WRITTEN TASK: Extract each line of the data below exactly as written.
[start INFORMATION PROVIDED]
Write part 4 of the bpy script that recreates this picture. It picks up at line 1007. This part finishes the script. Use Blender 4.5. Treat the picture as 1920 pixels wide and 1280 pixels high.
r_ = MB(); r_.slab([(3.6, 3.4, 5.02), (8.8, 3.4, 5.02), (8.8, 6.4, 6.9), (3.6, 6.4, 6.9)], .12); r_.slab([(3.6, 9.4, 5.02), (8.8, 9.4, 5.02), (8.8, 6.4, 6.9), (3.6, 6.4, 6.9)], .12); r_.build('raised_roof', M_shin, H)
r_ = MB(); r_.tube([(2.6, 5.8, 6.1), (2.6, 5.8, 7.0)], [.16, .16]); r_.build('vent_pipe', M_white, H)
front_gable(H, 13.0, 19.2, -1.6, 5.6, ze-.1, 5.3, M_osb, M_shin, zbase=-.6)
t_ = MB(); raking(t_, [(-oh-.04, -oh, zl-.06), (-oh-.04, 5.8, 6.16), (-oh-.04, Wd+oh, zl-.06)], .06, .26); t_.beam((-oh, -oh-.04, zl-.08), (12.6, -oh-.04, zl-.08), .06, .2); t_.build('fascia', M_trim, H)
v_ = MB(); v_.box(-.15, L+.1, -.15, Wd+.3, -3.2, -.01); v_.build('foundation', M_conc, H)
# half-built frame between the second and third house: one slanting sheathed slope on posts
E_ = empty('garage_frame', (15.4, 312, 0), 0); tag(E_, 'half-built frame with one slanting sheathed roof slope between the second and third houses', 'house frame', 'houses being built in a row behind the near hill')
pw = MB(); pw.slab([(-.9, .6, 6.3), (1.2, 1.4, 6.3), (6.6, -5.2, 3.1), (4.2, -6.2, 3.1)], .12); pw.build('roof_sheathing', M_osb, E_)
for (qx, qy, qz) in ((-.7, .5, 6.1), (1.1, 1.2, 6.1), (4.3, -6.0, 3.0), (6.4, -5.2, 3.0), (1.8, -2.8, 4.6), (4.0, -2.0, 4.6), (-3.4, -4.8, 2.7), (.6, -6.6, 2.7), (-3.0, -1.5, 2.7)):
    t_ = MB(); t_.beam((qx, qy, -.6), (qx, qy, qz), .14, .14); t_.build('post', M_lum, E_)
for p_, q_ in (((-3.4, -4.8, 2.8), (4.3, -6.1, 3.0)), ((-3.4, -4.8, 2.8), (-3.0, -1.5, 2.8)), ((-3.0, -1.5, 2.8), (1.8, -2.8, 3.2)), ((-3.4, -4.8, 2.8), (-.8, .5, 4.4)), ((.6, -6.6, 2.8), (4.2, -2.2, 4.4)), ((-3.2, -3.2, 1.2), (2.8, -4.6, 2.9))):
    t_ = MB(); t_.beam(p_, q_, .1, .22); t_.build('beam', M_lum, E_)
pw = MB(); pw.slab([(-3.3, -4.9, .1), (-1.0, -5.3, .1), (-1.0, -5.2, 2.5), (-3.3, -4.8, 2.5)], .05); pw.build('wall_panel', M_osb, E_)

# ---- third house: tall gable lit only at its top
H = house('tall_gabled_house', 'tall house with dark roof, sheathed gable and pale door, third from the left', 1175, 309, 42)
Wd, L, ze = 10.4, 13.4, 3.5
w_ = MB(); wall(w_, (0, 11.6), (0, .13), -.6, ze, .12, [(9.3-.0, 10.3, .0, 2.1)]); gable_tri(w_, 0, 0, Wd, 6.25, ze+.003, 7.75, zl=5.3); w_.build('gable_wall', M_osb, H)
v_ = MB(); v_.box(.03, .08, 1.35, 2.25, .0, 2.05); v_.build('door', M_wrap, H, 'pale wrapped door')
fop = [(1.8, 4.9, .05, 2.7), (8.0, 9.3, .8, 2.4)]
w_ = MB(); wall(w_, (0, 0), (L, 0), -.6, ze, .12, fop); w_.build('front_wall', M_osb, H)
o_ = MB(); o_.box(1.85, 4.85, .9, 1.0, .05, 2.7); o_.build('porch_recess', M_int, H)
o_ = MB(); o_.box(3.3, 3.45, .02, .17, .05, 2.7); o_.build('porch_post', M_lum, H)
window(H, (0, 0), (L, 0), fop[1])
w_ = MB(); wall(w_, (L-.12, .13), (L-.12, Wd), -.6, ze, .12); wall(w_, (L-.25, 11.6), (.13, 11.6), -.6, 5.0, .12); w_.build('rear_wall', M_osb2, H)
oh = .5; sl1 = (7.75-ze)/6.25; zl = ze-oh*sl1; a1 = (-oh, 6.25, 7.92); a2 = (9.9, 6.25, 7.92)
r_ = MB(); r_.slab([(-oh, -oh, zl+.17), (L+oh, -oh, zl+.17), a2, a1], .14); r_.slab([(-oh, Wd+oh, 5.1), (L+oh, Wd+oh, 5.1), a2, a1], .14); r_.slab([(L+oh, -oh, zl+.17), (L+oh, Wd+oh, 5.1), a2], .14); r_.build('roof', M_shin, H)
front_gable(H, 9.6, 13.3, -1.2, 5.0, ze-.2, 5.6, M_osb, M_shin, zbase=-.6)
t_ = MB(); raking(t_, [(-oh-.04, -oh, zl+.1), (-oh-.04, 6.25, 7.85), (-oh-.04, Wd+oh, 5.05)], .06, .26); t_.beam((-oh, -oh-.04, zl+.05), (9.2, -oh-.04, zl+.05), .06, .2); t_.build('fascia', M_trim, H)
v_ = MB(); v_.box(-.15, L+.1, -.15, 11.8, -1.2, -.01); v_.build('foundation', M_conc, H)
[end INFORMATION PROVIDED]
FINISHED TASK:
Write part 4 of the bpy script that recreates this picture. It picks up at line 1007. This part finishes the script. Use Blender 4.5. Treat the picture as 1920 pixels wide and 1280 pixels high.
r_ = MB(); r_.slab([(3.6, 3.4, 5.02), (8.8, 3.4, 5.02), (8.8, 6.4, 6.9), (3.6, 6.4, 6.9)], .12); r_.slab([(3.6, 9.4, 5.02), (8.8, 9.4, 5.02), (8.8, 6.4, 6.9), (3.6, 6.4, 6.9)], .12); r_.build('raised_roof', M_shin, H)
r_ = MB(); r_.tube([(2.6, 5.8, 6.1), (2.6, 5.8, 7.0)], [.16, .16]); r_.build('vent_pipe', M_white, H)
front_gable(H, 13.0, 19.2, -1.6, 5.6, ze-.1, 5.3, M_osb, M_shin, zbase=-.6)
t_ = MB(); raking(t_, [(-oh-.04, -oh, zl-.06), (-oh-.04, 5.8, 6.16), (-oh-.04, Wd+oh, zl-.06)], .06, .26); t_.beam((-oh, -oh-.04, zl-.08), (12.6, -oh-.04, zl-.08), .06, .2); t_.build('fascia', M_trim, H)
v_ = MB(); v_.box(-.15, L+.1, -.15, Wd+.3, -3.2, -.01); v_.build('foundation', M_conc, H)
# half-built frame between the second and third house: one slanting sheathed slope on posts
E_ = empty('garage_frame', (15.4, 312, 0), 0); tag(E_, 'half-built frame with one slanting sheathed roof slope between the second and third houses', 'house frame', 'houses being built in a row behind the near hill')
pw = MB(); pw.slab([(-.9, .6, 6.3), (1.2, 1.4, 6.3), (6.6, -5.2, 3.1), (4.2, -6.2, 3.1)], .12); pw.build('roof_sheathing', M_osb, E_)
for (qx, qy, qz) in ((-.7, .5, 6.1), (1.1, 1.2, 6.1), (4.3, -6.0, 3.0), (6.4, -5.2, 3.0), (1.8, -2.8, 4.6), (4.0, -2.0, 4.6), (-3.4, -4.8, 2.7), (.6, -6.6, 2.7), (-3.0, -1.5, 2.7)):
    t_ = MB(); t_.beam((qx, qy, -.6), (qx, qy, qz), .14, .14); t_.build('post', M_lum, E_)
for p_, q_ in (((-3.4, -4.8, 2.8), (4.3, -6.1, 3.0)), ((-3.4, -4.8, 2.8), (-3.0, -1.5, 2.8)), ((-3.0, -1.5, 2.8), (1.8, -2.8, 3.2)), ((-3.4, -4.8, 2.8), (-.8, .5, 4.4)), ((.6, -6.6, 2.8), (4.2, -2.2, 4.4)), ((-3.2, -3.2, 1.2), (2.8, -4.6, 2.9))):
    t_ = MB(); t_.beam(p_, q_, .1, .22); t_.build('beam', M_lum, E_)
pw = MB(); pw.slab([(-3.3, -4.9, .1), (-1.0, -5.3, .1), (-1.0, -5.2, 2.5), (-3.3, -4.8, 2.5)], .05); pw.build('wall_panel', M_osb, E_)

# ---- third house: tall gable lit only at its top
H = house('tall_gabled_house', 'tall house with dark roof, sheathed gable and pale door, third from the left', 1175, 309, 42)
Wd, L, ze = 10.4, 13.4, 3.5
w_ = MB(); wall(w_, (0, 11.6), (0, .13), -.6, ze, .12, [(9.3-.0, 10.3, .0, 2.1)]); gable_tri(w_, 0, 0, Wd, 6.25, ze+.003, 7.75, zl=5.3); w_.build('gable_wall', M_osb, H)
v_ = MB(); v_.box(.03, .08, 1.35, 2.25, .0, 2.05); v_.build('door', M_wrap, H, 'pale wrapped door')
fop = [(1.8, 4.9, .05, 2.7), (8.0, 9.3, .8, 2.4)]
w_ = MB(); wall(w_, (0, 0), (L, 0), -.6, ze, .12, fop); w_.build('front_wall', M_osb, H)
o_ = MB(); o_.box(1.85, 4.85, .9, 1.0, .05, 2.7); o_.build('porch_recess', M_int, H)
o_ = MB(); o_.box(3.3, 3.45, .02, .17, .05, 2.7); o_.build('porch_post', M_lum, H)
window(H, (0, 0), (L, 0), fop[1])
w_ = MB(); wall(w_, (L-.12, .13), (L-.12, Wd), -.6, ze, .12); wall(w_, (L-.25, 11.6), (.13, 11.6), -.6, 5.0, .12); w_.build('rear_wall', M_osb2, H)
oh = .5; sl1 = (7.75-ze)/6.25; zl = ze-oh*sl1; a1 = (-oh, 6.25, 7.92); a2 = (9.9, 6.25, 7.92)
r_ = MB(); r_.slab([(-oh, -oh, zl+.17), (L+oh, -oh, zl+.17), a2, a1], .14); r_.slab([(-oh, Wd+oh, 5.1), (L+oh, Wd+oh, 5.1), a2, a1], .14); r_.slab([(L+oh, -oh, zl+.17), (L+oh, Wd+oh, 5.1), a2], .14); r_.build('roof', M_shin, H)
front_gable(H, 9.6, 13.3, -1.2, 5.0, ze-.2, 5.6, M_osb, M_shin, zbase=-.6)
t_ = MB(); raking(t_, [(-oh-.04, -oh, zl+.1), (-oh-.04, 6.25, 7.85), (-oh-.04, Wd+oh, 5.05)], .06, .26); t_.beam((-oh, -oh-.04, zl+.05), (9.2, -oh-.04, zl+.05), .06, .2); t_.build('fascia', M_trim, H)
v_ = MB(); v_.box(-.15, L+.1, -.15, 11.8, -1.2, -.01); v_.build('foundation', M_conc, H)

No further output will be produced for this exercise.